The terror group also rules over a territory devastated by two years of war, with its more than two million residents facing harsh humanitarian conditions, and Israeli troops still deployed in about half of the Strip.
“Internal preparations are still ongoing in order to hold the elections at the appropriate time in areas where conditions on the ground allow it,” a Hamas leader told AFP on Monday.
The vote is expected to take place “in the first months of 2026.”
The leadership renewal process includes the formation of a new 50-member Shura Council, a consultative body dominated by religious figures.
Its members are selected every four years by Hamas’s three branches: the Gaza Strip, the West Bank, and the movement’s external leadership.
Hamas prisoners in Israeli prisons are also eligible to vote.

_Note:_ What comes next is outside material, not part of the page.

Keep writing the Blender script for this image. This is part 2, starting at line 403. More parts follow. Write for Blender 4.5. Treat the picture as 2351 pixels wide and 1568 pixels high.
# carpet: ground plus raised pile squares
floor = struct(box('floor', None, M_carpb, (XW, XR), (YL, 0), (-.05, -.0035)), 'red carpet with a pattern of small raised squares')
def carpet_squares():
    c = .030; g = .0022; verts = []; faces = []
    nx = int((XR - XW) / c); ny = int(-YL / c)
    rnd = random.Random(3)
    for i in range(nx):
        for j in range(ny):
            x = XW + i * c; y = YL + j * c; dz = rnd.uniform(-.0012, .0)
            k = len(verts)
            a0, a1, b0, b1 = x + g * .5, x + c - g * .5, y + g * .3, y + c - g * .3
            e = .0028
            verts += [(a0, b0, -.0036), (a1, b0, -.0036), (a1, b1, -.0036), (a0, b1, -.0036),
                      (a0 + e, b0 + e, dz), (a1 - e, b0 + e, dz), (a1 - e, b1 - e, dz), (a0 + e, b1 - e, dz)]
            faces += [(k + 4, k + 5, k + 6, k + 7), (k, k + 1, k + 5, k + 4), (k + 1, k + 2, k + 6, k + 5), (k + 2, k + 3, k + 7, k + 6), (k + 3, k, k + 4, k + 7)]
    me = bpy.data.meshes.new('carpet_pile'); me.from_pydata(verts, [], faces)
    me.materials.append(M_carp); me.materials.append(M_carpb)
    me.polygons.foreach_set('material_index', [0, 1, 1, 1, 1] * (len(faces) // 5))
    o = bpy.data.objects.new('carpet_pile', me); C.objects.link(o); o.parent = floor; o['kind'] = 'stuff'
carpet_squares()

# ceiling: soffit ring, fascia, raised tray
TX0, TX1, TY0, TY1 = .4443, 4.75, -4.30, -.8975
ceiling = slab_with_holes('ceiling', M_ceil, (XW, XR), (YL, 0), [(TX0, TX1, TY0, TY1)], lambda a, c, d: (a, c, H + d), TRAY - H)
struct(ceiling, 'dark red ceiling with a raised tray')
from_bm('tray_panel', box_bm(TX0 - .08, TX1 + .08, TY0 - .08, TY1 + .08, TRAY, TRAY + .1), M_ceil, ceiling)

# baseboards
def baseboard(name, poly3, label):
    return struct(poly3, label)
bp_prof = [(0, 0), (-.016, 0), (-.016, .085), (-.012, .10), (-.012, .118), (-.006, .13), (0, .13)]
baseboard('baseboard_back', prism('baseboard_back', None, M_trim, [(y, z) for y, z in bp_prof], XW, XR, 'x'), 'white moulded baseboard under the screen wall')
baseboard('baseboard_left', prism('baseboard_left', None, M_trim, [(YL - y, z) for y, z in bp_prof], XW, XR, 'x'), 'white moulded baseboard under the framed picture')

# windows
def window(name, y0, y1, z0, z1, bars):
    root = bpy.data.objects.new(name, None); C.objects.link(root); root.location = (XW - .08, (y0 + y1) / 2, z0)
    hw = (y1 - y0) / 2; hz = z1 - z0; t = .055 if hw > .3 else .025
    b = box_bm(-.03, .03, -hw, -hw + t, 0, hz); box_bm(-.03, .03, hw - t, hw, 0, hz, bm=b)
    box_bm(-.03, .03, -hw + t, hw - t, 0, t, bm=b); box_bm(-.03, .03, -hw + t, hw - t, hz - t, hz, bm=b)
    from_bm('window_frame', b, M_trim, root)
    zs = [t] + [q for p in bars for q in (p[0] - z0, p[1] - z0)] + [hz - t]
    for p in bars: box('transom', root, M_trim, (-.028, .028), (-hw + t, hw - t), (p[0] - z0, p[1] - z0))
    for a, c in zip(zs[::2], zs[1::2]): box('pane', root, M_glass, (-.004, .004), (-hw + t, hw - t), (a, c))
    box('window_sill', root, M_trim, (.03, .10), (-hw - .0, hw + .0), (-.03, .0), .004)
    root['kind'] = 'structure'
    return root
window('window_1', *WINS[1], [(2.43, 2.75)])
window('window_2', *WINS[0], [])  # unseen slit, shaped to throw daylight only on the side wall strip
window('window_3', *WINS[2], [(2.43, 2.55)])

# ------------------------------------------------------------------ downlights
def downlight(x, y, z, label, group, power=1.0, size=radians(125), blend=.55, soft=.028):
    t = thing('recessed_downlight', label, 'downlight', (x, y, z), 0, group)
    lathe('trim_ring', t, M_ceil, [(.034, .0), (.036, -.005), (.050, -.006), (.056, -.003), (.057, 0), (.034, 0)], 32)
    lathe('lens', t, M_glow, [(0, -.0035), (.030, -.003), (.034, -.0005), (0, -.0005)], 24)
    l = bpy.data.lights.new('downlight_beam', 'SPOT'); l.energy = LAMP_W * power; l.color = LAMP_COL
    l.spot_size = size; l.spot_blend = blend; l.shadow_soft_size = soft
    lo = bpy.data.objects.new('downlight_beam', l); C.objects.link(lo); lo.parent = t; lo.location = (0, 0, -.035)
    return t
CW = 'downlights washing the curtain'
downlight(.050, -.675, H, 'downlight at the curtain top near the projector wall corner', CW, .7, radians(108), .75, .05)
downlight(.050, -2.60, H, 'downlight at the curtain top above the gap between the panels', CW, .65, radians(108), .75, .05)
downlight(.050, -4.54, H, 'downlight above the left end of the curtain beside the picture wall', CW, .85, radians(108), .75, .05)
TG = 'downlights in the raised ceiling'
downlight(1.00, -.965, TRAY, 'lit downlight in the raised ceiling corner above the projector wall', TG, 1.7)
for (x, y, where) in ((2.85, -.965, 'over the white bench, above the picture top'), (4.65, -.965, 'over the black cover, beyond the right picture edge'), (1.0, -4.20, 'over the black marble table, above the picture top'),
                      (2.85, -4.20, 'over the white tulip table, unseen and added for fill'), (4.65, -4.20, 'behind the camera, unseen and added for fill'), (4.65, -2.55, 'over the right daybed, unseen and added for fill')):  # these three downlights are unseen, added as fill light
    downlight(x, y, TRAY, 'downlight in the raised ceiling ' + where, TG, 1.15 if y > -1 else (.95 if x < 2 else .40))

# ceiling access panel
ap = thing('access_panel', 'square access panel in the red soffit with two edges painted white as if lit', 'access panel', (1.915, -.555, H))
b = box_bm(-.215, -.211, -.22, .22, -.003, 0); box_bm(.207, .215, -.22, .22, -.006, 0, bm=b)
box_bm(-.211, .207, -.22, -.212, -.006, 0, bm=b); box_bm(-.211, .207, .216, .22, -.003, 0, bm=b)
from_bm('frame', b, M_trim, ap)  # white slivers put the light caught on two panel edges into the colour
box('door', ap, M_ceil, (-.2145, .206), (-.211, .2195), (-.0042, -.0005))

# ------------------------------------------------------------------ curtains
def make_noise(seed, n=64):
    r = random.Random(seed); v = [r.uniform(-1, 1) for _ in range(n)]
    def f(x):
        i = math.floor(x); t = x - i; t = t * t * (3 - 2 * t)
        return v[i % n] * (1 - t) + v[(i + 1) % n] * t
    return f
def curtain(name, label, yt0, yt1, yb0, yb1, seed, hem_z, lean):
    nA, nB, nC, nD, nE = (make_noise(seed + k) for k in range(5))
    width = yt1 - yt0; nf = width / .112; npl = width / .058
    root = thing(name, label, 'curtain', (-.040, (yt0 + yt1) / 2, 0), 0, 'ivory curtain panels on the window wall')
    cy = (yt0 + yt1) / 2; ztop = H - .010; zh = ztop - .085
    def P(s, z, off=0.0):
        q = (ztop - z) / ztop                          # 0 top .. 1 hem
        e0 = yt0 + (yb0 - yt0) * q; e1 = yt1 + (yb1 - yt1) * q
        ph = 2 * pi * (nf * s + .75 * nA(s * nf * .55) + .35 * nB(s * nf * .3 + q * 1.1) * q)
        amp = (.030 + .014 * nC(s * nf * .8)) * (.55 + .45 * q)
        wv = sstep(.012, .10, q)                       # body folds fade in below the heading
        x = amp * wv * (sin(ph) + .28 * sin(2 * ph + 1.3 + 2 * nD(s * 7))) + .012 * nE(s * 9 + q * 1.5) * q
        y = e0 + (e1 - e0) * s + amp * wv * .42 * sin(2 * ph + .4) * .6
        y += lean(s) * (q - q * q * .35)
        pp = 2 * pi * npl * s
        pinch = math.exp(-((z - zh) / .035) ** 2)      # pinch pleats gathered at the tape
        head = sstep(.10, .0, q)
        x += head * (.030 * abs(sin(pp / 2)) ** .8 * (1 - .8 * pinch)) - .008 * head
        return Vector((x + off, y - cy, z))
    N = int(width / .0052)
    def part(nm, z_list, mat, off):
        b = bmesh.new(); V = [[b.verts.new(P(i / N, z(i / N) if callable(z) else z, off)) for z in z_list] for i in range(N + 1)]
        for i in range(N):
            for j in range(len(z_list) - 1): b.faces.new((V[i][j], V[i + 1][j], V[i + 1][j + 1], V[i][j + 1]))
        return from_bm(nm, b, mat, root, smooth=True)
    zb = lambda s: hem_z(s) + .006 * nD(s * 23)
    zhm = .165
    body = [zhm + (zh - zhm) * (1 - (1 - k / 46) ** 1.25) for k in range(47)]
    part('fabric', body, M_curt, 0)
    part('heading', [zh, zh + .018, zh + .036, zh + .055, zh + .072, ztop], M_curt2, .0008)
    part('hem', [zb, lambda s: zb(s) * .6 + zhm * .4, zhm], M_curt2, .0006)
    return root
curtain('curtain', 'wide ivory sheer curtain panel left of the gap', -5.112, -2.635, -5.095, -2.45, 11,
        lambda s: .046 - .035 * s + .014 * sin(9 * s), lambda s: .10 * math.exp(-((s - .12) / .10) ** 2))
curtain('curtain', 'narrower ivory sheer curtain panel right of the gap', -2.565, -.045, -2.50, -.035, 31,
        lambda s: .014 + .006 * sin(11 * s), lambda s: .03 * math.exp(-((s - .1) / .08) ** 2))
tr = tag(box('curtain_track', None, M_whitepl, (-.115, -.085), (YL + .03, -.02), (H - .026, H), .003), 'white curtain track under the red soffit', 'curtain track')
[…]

That council is responsible, also every four years, for electing the 18-member political bureau and its chief, who serves as Hamas’s overall leader.
Another Hamas source close to the process said the timing of the political bureau elections remains uncertain, “given the circumstances our people are going through.”

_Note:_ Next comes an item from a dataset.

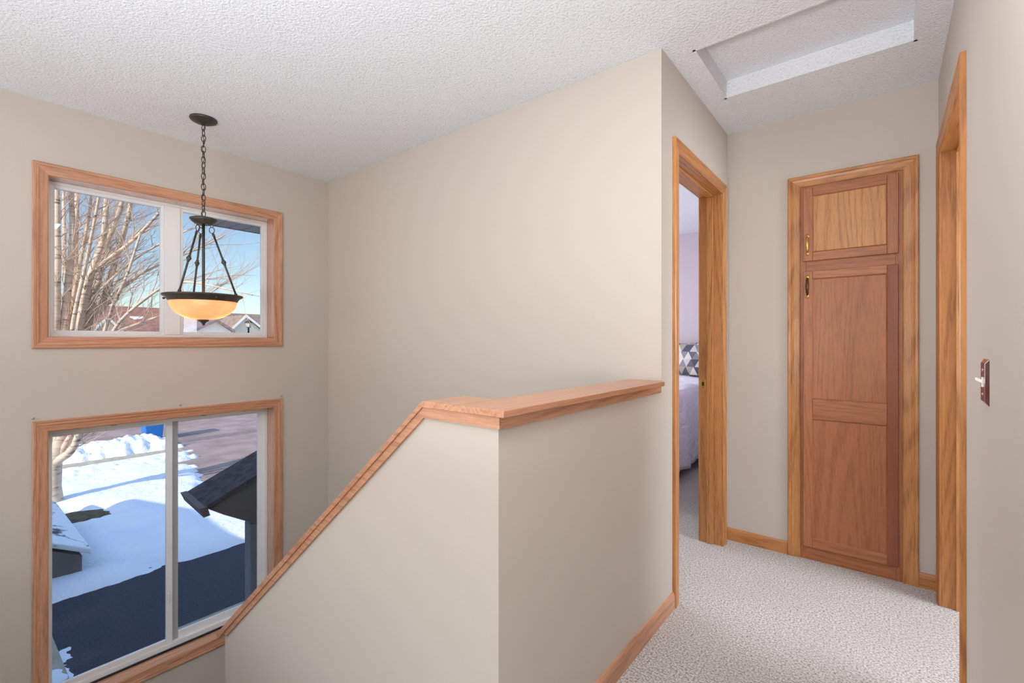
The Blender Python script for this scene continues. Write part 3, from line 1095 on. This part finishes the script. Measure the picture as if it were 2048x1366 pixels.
def vn(x_, y_, s=0):
    ix, iy = math.floor(x_), math.floor(y_)
    fx, fy = x_ - ix, y_ - iy
    fx = fx * fx * (3 - 2 * fx); fy = fy * fy * (3 - 2 * fy)
    a = hsh(ix, iy, s) * (1 - fx) + hsh(ix + 1, iy, s) * fx
    b = hsh(ix, iy + 1, s) * (1 - fx) + hsh(ix + 1, iy + 1, s) * fx
    return a * (1 - fy) + b * fy


def fbm(x_, y_, s=0, o=4):
    t_, amp, f_ = 0, .5, 1
    for k in range(o):
        t_ += amp * vn(x_ * f_, y_ * f_, s + k); amp *= .5; f_ *= 2.03
    return t_


def snow_field(name, x0, x1, y0, y1, step, hfun, label, cat):
    nx_, ny_ = int((x1 - x0) / step), int((y1 - y0) / step)
    mb = MB()
    i0 = mb.add([(x0 + i * step, y0 + j * step, GZ + hfun(x0 + i * step, y0 + j * step)) for j in range(ny_ + 1) for i in range(nx_ + 1)])
    zs = [v_[2] for v_ in mb.v]
    for j in range(ny_):
        for i in range(nx_):
            a = i0 + j * (nx_ + 1) + i
            q = [a, a + 1, a + nx_ + 2, a + nx_ + 1]
            if max(zs[k] for k in q) < GZ - .05: continue
            mb.face(q, 0, True)
    o = mb.build(name, M['snow'])
    tag(o, label, cat, kind='stuff')
    return o


def lawn_h(x_, y_):
    n1 = fbm(x_ * .9, y_ * .9, 1)
    n2 = fbm(x_ * 4, y_ * 4, 5)
    edge_x = -8.42 + .14 * (n1 - .5) + .12 * (n2 - .5) - x_            # distance inside from the driveway edge
    yb_ = 3.9 + .25 * (min(x_, -11) + 11) * -1 * .45 if x_ > -15.5 else 4.9
    edge_y = yb_ + .6 * (n1 - .5) + .5 * (n2 - .5) - y_
    edge_s = x_ + 16.85 - .25 * (n1 - .5)
    e_ = min(edge_x, edge_y, edge_s)
    h_ = .10 * math.tanh(max(-1, e_) * 5) + .05 * (n1 - .5) + .03 * (n2 - .5)
    # rough thrown snow beside the sidewalk
    k = max(0, 1 - abs(x_ + 15.9) / 1.0)
    h_ += k * .16 * (fbm(x_ * 6, y_ * 6, 9) - .25)
    # bare strip of dead grass behind the shed
    bx_ = (x_ + 12.15) / .75; by_ = (y_ - 1.75) / .75
    h_ -= .24 * max(0, 1 - (bx_ * bx_ + by_ * by_) ** .5 + .5 * (n2 - .5)) * 1.6
    bx_ = (x_ + 8.62) / .16; by_ = (y_ - 2.05) / .22
    h_ -= .05 * max(0, 1 - (bx_ * bx_ + by_ * by_) ** .5 + .6 * (n2 - .5))
    return h_ if e_ > -.8 else -.2


snow_field('lawn_snow', -17.0, -8.0, -3.0, 7.0, .06, lawn_h, 'snow covering the front lawn between driveway and sidewalk', 'snow')


def bank_h(x_, y_):
    n1 = fbm(x_ * 1.2, y_ * 1.2, 21); n2 = fbm(x_ * 5, y_ * 5, 31)
    d_ = 1 - abs(x_ + 18.25) / .72
    e_ = min(d_ * 1.4, (4.85 + .3 * n1 - y_) * 1.5)
    return .42 * math.tanh(max(-1, e_) * 1.6) * (.55 + .7 * n1) + .30 * (n2 - .45) + .12 * (fbm(x_ * 12, y_ * 12, 51) - .5) if e_ > -.3 else -.2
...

After Israel killed former Hamas chief Ismail Haniyeh in Tehran in July 2024, the group chose its then-Gaza chief Yahya Sinwar, the mastermind of the October 7 massacre, as his successor.

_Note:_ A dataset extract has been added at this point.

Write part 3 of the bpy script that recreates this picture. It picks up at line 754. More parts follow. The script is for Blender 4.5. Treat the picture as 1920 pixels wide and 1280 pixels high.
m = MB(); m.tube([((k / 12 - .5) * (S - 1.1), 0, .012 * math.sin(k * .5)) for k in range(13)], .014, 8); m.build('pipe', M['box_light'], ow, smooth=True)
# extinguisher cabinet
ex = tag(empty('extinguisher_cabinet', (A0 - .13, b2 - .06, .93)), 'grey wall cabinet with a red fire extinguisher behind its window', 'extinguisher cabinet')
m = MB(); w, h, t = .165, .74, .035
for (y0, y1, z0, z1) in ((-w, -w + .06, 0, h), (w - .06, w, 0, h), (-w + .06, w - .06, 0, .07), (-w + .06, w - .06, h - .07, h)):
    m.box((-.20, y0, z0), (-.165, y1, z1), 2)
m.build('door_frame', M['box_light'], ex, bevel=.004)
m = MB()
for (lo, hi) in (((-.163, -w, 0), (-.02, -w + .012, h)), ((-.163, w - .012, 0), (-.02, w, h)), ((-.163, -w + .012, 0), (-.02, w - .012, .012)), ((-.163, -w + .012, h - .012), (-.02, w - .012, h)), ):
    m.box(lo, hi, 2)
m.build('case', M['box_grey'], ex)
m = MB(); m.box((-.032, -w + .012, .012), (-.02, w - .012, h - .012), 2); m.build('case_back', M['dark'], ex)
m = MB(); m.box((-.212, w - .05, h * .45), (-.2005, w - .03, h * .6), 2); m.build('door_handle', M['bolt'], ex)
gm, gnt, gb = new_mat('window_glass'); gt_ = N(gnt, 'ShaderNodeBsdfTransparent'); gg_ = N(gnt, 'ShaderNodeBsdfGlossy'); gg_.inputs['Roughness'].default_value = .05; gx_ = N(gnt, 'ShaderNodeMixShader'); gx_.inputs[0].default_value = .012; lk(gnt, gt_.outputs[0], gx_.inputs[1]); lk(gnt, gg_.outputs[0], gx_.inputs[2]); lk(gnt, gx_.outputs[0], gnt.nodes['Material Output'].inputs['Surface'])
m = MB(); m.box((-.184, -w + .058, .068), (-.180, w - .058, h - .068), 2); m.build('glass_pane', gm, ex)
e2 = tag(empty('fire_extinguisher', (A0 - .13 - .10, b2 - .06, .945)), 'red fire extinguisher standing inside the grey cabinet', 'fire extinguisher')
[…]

He too was killed by Israeli forces in the southern Gaza city of Rafah, three months after Haniyeh’s assassination.
Hamas then opted for an interim five-member leadership committee based in Qatar, postponing the appointment of a single leader until elections are held, given the risk of being targeted by Israel.
Two frontrunners
All the sources spoken to by AFP mentioned two frontrunners to head its political bureau: Khalil al-Hayya and Khaled Mashaal.
Hayya, 65, a Gaza native and Hamas’s chief negotiator in ceasefire talks, has held senior roles since at least 2006, according to the US-based NGO the Counter Extremism Project (CEP).
Mashaal, who led the Political Bureau from 2004 to 2017, has never lived in Gaza. He was born in the West Bank in 1956.
He joined Hamas in Kuwait and later lived in Jordan, Syria, and Qatar. The CEP says he oversaw Hamas’s evolution into a political-military hybrid.
He currently heads the movement’s diaspora office.
A Hamas member in Gaza said Hayya is a strong contender due to his relations with other Palestinian factions, including the rival Fatah party, which dominates the Palestinian Authority, as well as his regional standing.
Hayya also enjoys backing from both the Shura Council and Hamas’s military wing, the Izz ad-Din al-Qassam Brigades.
Their main immediate policy difference relates to the Israeli withdrawal from Gaza, according to the sources close to the terror group’s leadership who spoke to the Saudi outlet Asharq last month.
Hayya, who is seen as close to Iran, was said to support the continuation of “armed conflict with Israel in the Gaza Strip until the war ends and the Israeli army withdraws from the Strip entirely,” while Mashaal, who is seen as closer to Qatar, is reportedly seeking “negotiated compromises to end the occupation of Gaza.”
Mashaal also supports “trying to move Hamas away from Iran” and “closer to the moderate Arab states,” the sources told Asharq.
Qatar hosts senior Hamas leaders and, between 2018 and October 2023, funded civil service salaries and cash handouts in the Gaza Strip, which Hamas violently seized from the PA in 2007.
The terror group is also supported by Iran, where major protests against the government could prove an issue for Hamas.
“This is a critical moment for its politico-military survival, which depends as much on its regional alliances as on its ability to maintain a balance between its political and military branches,” said David Khalfa, a researcher at the Jean-Jaures Foundation in Paris.
“Iran remains a strategic pillar of this precarious balance. A collapse of the Iranian regime would be a catastrophe for Hamas,” he added.
The Hamas member in Gaza insisted there was “no interference by Arab or Islamic countries in Hamas’s internal elections.”